3.   Let me daily pray for my children with constancy, with fervency, with agony. Yea, by name let me mention each one of them every day before the Lord. I will importunately beg for all suitable blessings to be bestowed upon them: that God would give them grace, and give them glory, and withhold no good thing from them; that God would smile on their education, and give His good angels the charge over them, and keep them from evil, that it may not grieve them; that when their father and mother shall forsake them, the Lord may take them up.  With importunity I will plead that promise on their behalf: “The Heavenly Father will give the Holy Spirit unto them that ask Him.” Oh! happy children, if by asking I may obtain the Holy Spirit for them! 

4.   I will early entertain the children with delightful stories out of the Bible. In the talk of the table, I will go through the Bible, when the olive-plants about my table are capable of being so watered. But I will always conclude the stories with some lessons of piety to be inferred from them. 

5.   I will single out some Scriptural sentences of the greatest importance; and some also that have special antidotes in them against the common errors and vices of children. They shall quickly get those golden sayings by heart, and be rewarded with silver or gold, or some good thing, when they do it.
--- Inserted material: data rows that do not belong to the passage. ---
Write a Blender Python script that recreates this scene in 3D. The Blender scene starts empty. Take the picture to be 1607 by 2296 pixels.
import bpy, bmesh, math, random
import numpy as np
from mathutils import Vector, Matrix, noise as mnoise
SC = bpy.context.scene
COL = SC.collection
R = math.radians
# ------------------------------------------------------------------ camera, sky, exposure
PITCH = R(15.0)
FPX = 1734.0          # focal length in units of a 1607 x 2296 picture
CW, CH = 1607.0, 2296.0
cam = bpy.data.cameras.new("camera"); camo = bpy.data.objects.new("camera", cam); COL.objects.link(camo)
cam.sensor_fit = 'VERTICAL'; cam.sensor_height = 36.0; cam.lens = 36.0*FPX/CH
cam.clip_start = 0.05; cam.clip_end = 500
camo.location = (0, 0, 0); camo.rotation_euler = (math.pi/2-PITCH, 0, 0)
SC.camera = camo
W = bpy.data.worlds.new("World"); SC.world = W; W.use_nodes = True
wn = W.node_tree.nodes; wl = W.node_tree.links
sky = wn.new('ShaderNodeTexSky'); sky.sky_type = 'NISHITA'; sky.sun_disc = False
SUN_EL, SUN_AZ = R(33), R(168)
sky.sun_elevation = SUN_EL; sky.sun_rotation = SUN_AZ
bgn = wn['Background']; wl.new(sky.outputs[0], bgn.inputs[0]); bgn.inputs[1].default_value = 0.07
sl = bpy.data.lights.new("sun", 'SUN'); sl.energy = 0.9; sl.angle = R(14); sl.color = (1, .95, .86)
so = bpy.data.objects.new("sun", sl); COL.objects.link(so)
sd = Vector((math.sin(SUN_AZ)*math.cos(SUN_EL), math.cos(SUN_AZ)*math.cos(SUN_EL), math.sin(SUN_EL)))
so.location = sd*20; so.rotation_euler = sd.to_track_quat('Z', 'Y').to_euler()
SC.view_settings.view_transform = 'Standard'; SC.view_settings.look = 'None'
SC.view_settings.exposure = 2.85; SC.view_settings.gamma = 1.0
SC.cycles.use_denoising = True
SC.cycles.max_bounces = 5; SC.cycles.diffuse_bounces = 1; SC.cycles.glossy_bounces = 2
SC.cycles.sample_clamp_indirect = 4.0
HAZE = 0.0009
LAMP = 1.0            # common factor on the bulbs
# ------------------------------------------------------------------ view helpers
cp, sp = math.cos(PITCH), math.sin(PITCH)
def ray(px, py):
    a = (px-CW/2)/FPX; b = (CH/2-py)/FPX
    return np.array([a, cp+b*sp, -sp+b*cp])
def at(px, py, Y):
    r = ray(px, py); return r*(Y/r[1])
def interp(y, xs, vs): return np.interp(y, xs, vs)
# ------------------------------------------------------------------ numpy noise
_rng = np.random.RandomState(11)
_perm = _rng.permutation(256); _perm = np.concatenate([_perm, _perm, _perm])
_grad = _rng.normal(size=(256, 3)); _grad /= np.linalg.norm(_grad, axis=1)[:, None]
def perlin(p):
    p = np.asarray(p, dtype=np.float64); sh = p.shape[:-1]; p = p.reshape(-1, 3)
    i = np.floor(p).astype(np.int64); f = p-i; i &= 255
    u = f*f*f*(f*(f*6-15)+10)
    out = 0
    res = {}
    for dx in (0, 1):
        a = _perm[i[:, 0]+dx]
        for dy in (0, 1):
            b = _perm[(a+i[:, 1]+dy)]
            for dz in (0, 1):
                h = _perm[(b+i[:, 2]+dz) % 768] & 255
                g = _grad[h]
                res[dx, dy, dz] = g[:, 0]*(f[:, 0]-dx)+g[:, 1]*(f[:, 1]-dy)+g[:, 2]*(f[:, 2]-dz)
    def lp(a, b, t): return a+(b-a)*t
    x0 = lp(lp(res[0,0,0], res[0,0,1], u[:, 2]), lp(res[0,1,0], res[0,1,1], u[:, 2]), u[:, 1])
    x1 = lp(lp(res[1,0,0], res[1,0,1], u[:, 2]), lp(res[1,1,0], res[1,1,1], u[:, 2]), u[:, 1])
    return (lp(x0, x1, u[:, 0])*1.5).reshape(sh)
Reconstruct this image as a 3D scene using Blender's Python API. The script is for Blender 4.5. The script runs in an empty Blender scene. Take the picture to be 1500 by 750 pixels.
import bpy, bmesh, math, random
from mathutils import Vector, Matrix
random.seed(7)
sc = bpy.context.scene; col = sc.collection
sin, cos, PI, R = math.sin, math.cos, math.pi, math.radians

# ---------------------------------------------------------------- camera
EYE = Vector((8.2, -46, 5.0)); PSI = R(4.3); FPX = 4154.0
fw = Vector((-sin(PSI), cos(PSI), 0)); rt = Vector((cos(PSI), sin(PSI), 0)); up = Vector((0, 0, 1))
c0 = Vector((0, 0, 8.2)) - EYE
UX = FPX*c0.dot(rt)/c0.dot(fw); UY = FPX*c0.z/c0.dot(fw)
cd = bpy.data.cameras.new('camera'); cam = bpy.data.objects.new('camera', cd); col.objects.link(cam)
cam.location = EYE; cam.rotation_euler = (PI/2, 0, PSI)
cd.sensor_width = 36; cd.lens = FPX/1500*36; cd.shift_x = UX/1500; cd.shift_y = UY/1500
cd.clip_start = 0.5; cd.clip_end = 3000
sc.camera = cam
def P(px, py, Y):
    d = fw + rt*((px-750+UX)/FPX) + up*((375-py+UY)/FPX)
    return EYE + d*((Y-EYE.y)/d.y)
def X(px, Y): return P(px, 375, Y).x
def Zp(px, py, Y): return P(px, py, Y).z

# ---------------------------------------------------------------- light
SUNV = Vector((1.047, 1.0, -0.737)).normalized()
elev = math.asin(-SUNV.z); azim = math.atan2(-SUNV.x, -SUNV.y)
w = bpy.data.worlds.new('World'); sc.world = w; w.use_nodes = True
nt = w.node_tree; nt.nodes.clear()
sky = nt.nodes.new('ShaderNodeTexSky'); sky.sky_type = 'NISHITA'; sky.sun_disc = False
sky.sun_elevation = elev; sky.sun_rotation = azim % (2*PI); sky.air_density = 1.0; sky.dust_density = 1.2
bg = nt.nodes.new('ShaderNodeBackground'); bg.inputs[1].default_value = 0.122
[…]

Such as,  

  • Psalm 11:10 “The fear of the Lord is the beginning of wisdom.” 
  • Matthew 16:26 “What is a man profited, if he shall gain the whole world, and lose his own soul?”
  • 1 Timothy 1:15 “Christ Jesus came into the world to save sinners; of whom I am chief.” 
  • Matthew 6:6 “When thou prayest, enter into thy closet, and when thou hast shut thy door, pray to thy Father which is in secret.”
  • Ephesians 4:25 “Putting away lying, speak every man truth with his neighbour.” 
  • Romans 12:17, 19 “Recompense to no man evil for evil… Dearly beloved, avenge not yourselves.”
  • Matthew 6:33 “Seek ye first the kingdom of God and his righteousness and all these things shall be given unto you.”
  • Proverbs 3:5-6 “Trust in the Lord with all your heart and lean not upon your own understanding; in all your ways acknowledge him and he shall direct your paths.”